Il n'est pas justifié que ce plafond de garantie a été atteint.
VIII ' Sur les dépens et les frais irrépétibles :
L'appelante succombant en son appel sera condamnée aux dépens.
Il serait inéquitable de laisser à la charge de M et Mme [L] les frais exposés pour leur défense. La société CNA Insurance Company sera condamnée à leur verser la somme de 5 000 euros sur le fondement de l'article 700 du code de procédure civile.
M et Mme [L] ont formé appel incident en ce que le tribunal les a condamnés à verser à la société CGPA la somme de 1000 euros sur le fondement de l'article 700 du code de procédure civile.
Aux termes de ce texte « Le juge condamne la partie tenue aux dépens ou qui perd son procès à payer :
1° A l'autre partie la somme qu'il détermine, au titre des frais exposés et non compris dans les dépens ;(') »
En l'espèce les époux [L] n'ayant pas été condamnés aux dépens et n'ayant pas perdu leur procès ne peuvent être condamnés à indemnisation au titre des frais irrépétibles. Le jugement sera donc infirmé en ce qu'il condamne les époux [L] à indemniser la société CGPA au titre des frais irrépétibles.
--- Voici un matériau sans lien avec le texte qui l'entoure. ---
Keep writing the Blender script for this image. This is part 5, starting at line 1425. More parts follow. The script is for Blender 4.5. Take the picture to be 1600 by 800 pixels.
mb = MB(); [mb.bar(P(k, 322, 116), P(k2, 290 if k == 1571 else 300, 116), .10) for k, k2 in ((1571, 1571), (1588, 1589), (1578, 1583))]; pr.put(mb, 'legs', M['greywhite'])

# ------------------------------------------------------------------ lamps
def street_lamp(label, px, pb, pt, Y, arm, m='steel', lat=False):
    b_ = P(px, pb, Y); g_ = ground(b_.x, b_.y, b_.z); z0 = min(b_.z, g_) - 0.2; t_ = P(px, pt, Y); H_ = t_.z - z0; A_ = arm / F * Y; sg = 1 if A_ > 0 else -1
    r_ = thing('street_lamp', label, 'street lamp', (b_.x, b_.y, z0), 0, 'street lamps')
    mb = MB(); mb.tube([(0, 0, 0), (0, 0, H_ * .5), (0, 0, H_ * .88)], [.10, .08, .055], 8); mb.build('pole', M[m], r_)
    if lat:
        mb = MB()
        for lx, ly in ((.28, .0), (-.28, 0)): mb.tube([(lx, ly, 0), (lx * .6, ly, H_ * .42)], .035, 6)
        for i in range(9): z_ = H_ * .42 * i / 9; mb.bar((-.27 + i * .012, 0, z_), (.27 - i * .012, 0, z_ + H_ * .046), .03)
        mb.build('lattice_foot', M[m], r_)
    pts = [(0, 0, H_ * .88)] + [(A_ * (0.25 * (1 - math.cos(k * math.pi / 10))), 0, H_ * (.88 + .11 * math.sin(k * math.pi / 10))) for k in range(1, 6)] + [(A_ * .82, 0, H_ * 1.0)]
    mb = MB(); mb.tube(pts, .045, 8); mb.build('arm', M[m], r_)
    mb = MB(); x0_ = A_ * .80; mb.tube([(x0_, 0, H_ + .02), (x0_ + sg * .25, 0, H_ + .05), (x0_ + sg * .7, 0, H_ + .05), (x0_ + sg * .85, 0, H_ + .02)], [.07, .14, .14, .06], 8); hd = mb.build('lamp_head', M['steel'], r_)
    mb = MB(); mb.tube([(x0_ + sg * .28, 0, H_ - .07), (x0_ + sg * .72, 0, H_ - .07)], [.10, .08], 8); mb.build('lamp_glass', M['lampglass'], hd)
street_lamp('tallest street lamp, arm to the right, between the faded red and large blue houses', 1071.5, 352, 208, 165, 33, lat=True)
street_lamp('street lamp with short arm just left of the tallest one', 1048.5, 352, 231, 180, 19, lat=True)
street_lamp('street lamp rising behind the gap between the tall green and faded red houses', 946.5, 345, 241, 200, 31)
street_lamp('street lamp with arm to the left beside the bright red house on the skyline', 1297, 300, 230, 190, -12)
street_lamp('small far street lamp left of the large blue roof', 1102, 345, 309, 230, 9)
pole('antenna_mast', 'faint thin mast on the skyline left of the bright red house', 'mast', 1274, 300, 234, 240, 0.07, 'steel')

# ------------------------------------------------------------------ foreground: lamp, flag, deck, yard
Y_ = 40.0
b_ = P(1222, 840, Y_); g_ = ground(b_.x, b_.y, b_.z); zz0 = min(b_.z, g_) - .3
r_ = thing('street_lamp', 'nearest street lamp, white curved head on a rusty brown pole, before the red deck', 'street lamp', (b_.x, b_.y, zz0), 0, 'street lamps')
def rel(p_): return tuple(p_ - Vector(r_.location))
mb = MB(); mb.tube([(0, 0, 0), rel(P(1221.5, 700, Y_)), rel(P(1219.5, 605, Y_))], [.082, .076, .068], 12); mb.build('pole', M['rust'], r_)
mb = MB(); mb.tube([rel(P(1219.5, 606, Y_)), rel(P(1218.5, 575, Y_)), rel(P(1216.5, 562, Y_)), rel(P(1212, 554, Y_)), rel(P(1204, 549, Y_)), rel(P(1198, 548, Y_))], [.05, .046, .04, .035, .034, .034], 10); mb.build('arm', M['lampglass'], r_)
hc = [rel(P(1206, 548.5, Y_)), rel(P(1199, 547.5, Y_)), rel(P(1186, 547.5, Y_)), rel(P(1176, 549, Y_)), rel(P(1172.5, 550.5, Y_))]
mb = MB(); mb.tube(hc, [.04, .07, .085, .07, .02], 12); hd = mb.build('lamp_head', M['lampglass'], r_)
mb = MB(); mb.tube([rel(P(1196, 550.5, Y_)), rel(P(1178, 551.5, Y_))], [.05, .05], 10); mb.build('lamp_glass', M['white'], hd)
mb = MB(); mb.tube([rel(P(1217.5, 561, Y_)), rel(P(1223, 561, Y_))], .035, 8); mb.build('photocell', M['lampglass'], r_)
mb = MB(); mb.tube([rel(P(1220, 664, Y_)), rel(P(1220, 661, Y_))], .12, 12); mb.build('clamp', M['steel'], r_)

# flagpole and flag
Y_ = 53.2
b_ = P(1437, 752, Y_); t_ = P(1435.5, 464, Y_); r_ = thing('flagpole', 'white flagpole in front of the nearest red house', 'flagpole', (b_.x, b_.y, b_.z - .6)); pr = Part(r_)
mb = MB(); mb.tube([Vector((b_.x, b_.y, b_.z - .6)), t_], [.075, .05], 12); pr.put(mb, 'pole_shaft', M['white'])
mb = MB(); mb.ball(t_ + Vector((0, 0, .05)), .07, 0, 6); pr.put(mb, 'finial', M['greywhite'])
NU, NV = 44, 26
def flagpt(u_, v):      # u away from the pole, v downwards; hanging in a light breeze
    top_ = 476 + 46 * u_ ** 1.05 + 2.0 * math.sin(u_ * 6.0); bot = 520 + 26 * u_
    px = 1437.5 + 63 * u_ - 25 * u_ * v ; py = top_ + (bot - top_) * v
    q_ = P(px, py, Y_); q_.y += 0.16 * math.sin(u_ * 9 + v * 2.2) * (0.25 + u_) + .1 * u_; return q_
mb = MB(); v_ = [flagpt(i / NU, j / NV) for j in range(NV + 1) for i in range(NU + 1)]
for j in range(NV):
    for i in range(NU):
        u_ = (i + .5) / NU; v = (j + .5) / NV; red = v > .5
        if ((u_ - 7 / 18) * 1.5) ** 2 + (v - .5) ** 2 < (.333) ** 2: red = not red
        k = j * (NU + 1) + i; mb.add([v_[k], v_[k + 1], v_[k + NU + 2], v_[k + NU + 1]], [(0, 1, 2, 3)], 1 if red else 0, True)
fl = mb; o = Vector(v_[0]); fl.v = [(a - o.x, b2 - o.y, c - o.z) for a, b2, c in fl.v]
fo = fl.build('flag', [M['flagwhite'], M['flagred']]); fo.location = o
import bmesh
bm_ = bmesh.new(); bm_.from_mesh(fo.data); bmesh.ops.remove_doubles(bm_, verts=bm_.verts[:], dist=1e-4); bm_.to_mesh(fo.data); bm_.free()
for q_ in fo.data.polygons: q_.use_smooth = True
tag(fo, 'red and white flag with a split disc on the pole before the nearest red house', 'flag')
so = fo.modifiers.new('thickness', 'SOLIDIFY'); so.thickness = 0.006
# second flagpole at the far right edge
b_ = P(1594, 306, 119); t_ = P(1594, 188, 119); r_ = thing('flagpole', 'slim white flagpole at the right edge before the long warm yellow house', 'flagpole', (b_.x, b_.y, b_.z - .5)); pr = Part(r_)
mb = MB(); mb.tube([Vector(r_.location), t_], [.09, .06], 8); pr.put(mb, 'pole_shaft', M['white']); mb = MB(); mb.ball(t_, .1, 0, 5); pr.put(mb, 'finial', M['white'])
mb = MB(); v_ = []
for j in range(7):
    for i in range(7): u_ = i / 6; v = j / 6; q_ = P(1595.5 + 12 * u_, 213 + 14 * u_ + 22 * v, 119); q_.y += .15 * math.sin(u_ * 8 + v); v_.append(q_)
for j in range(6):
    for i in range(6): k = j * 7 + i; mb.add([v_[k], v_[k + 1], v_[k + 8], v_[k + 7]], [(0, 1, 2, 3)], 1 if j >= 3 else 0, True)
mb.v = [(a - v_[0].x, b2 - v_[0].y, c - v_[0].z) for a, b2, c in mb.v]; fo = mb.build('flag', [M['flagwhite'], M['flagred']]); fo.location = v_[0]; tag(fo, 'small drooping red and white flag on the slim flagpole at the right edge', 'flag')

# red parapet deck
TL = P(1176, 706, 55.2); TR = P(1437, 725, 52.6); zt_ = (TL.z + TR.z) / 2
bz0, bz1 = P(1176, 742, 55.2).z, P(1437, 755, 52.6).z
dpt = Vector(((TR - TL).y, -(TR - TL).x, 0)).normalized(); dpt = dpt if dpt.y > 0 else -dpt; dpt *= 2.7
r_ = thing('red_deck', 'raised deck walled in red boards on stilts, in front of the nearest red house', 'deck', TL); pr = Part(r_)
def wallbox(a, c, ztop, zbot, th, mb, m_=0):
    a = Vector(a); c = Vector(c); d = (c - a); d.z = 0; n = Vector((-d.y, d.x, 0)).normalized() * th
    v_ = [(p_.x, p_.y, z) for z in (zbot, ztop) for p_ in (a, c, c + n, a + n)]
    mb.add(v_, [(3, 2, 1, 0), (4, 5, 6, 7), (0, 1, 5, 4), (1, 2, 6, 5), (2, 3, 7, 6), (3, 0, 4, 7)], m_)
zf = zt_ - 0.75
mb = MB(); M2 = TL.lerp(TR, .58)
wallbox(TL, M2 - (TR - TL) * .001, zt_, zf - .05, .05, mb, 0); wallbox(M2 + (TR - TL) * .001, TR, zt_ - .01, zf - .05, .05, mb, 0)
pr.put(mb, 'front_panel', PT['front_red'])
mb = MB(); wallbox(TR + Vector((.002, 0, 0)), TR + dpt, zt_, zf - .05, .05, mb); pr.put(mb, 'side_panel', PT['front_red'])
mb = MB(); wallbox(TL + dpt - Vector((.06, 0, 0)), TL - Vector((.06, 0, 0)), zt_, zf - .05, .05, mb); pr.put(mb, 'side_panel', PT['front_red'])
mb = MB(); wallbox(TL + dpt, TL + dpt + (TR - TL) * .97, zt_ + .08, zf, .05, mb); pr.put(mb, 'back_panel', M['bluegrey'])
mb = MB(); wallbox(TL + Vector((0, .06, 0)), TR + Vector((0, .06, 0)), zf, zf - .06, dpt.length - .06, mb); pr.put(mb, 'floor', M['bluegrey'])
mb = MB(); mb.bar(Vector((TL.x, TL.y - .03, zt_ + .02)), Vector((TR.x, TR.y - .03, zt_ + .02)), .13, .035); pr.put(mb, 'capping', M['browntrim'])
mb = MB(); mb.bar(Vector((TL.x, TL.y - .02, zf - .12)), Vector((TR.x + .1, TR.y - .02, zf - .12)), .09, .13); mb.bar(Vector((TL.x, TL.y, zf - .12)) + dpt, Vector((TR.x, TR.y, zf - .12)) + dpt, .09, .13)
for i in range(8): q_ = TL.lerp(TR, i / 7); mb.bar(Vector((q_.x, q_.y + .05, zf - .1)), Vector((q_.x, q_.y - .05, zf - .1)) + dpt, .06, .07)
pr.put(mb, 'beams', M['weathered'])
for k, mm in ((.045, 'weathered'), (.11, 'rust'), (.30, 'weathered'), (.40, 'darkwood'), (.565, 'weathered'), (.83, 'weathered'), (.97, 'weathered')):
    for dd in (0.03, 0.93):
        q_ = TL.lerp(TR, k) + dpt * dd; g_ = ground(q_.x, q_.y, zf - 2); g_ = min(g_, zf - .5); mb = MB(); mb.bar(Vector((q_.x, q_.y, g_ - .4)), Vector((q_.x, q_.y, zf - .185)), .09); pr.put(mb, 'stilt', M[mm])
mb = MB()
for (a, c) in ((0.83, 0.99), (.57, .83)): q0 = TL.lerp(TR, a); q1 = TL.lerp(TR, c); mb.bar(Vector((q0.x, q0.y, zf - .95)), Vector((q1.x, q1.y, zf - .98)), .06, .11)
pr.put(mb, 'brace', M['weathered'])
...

Il n'est pas inéquitable de laisser à la charge de la société CGPA les frais exposés par elle. Elle sera déboutée de cette demande.
Par ces motifs :
La cour, après en avoir délibéré, statuant publiquement, par arrêt contradictoire et en dernier ressort, mis à la disposition des parties au greffe de la juridiction ;
Rejette la demande de la société CGPA, de la société CNA Insurance Company (Europe) tendant à voir juger que la déclaration d'appel régularisée dans les intérêts de la société CNA Insurance Company(Europe) le 28 mai 2024 n'a pas d'effet dévolutif et dit que la déclaration d'appel opère effet dévolutif;
Confirme le jugement critiqué par motifs en partie substitués, sauf:
- en ce qu'il a dit condamné in solidum M et Mme [L] à verser à la société CNA Insurance Company (Europe) la somme de 1 000 euros sur le fondement de l'article 700 du code de procédure civile;
Statuant à nouveau,
Déboute la société la société CNA Insurance Company (Europe) de sa demande fondée sur l'article 700 du code de procédure civile;
Y ajoutant;
Dit que les condamnations prononcées à l'encontre de la SA CNA Insurance Company (Europe) au titre des réclamation formulées en application de la police FN 1925, sont dues dans la limite du plafond de 2 000 000 d'euros sous déduction des condamnations qui auront déjà été réglées par la société CNA Insurance Company (Europe) présentées entre le 1er janvier et le 31 décembre 2015;
Dit que les condamnations prononcées à l'encontre de la SA CNA Insurance Company (Europe) au titre des réclamation formulées dans le cadre de la garantie subséquente de la police FN 1549, sont dues dans la limite du plafond de 2 000 000 d'euros sous déduction des condamnations qui auront déjà été réglées par la société CNA Insurance Company (Europe) présentées entre le 1er janvier et le 31 décembre 2015;
Condamne la SA CNA Insurance Company (Europe) à verser à M. [O] [L] et Mme [K] [L], pris en semble, la somme de 5 000 euros sur le fondement de l'article 700 du code de procédure civile;
Déboute la société CGPA de sa demande présentée au titre des frais irrépétibles;
Condamne la SA CNA Insurance Company (Europe) aux dépens qui seront distraits au profit de Me Rahon par application des dispositions de l'article 699 du code de procédre civile.